Vuoi parcheggiare? Allora paga

Era «nonna Rosetta» a decidere in quali tratti di strada piazzare i suoi uomini, a stabilire la cifra che dovevano richiedere per ogni parcheggio e come doveva essere versata la dovuta «stecca». Pensava a minacciare chi tentava di non consegnarle il 50 per cento del ricavato e ad offrire assistenza legale a chi si fosse trovato nei guai. Ora un avvocato dovrà trovarselo lei, Rosa Caristena, 61 anni, calabrese, al vertice dell’organizzazione criminale che gestiva, come fosse un’impresa di famiglia, il racket dei parcheggi abusivi in mezza città, soprattutto all’Eur, ma anche intorno allo stadio Olimpico, al Bioparco, al Verano.

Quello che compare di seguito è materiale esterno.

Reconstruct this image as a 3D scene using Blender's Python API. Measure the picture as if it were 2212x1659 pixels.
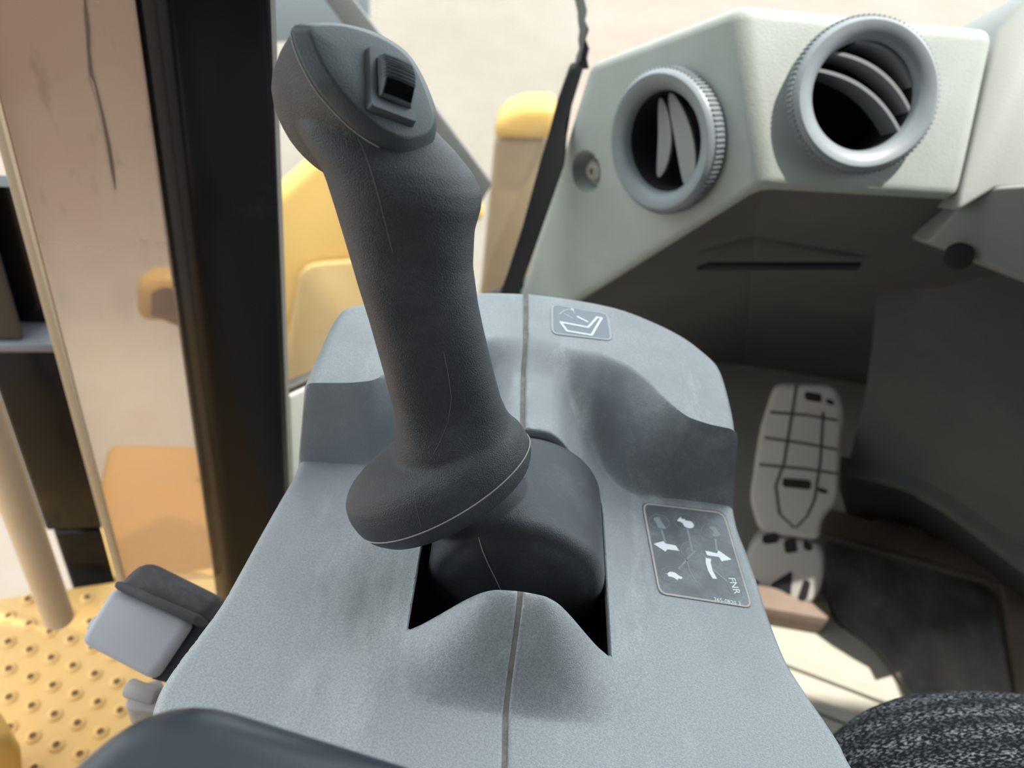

È stata arrestata insieme a sette dei suoi dieci figli, un nipote (anche lui costretto a versare alla potente zia la metà dei guadagni) e ad altre dieci persone con l’accusa di associazione a delinquere finalizzata all’estorsione e alla violenza privata. Sapeva come farsi rispettare, tutti la temevano e versavano l’obolo pur di non perdere il posto di lavoro e la protezione dei sodali. I cittadini, d’altra parte, pagavano per paura di ritorsioni sia nei loro confronti che delle loro autovetture, e molto spesso pagavano anche il regolare ticket previsto per la sosta sulle strisce blu. Versavano 3, 4 o anche 5 euro (la tariffa aumentava in occasione di eventi importanti o davanti ad auto di grossa cilindrata) senza neppure avere la sensazione di subire un’estorsione. O forse soltanto per non perdere tempo denunciando il fatto all’autorità giudiziaria. E di questo, ieri, si è rammaricato il pm che ha condotto l’inchiesta, Tiziana Cugini, sottolineando la «reticenza dei cittadini a denunciare il sopruso». Non dagli esposti degli automobilisti, infatti, ma da una frattura all’interno del gruppo, ha avuto origine l’inchiesta. Ad allertare i carabinieri sono stati alcuni parcheggiatori stanchi delle pretese di Rosetta. Il resto lo hanno fatto appostamenti e intercettazioni.
Ai vertici dell’organizzazione c’erano «nonna Rosa» e alcuni suoi familiari. Al livello più basso cittadini italiani e qualche straniero, ai quali venivano distribuiti fischietti, ticket e cappellini, per sembrare parcheggiatori autorizzati. La donna sceglieva anche chi poteva far parte del suo giro. Se qualcuno occupava un parcheggio controllato da lei veniva avvicinato e, se necessario, mandato via a suon di botte, a volte a colpi di bastone. Se invece veniva ritenuto «appetibile» poteva restare nel gruppo. «Ti rompo la testa se non mi dai i soldi per i miei figli», «i miei figli ti daranno una lezione», «ti faccio picchiare da alcuni stranieri miei amici»: sono soltanto alcune delle minacce pronunciate da Rosetta nei confronti dei parcheggiatori che non volevano pagare o che guadagnavano poco. Rosa Caristena avrebbe rivolto anche minacce di morte a un’abusiva che aveva presentato una denuncia: «Ho saputo qualcosa di quel giorno che sei stata dai carabinieri, se mi succede qualcosa ti ammazzo». L’organizzazione poteva contare anche su di una sorta di servizio «staffette» che avvisavano in caso di avvicinamento delle forze dell’ordine.

Nel provvedimento restrittivo vengono elencati alcuni episodi di ritorsione ai danni di alcuni automobilisti, come quello di una donna che, dopo aver parcheggiato la macchina davanti al Palalottomatica rifiutandosi di dare 5 euro all’abusivo di turno, l’aveva ritrovata senza la spazzola lava vetri. Le minacce, del resto, erano state fin troppo chiare: «Str..., mi devi dare i soldi altrimenti mo’ ci penso io! È meglio che non ti metti qua, poi fai come vuoi».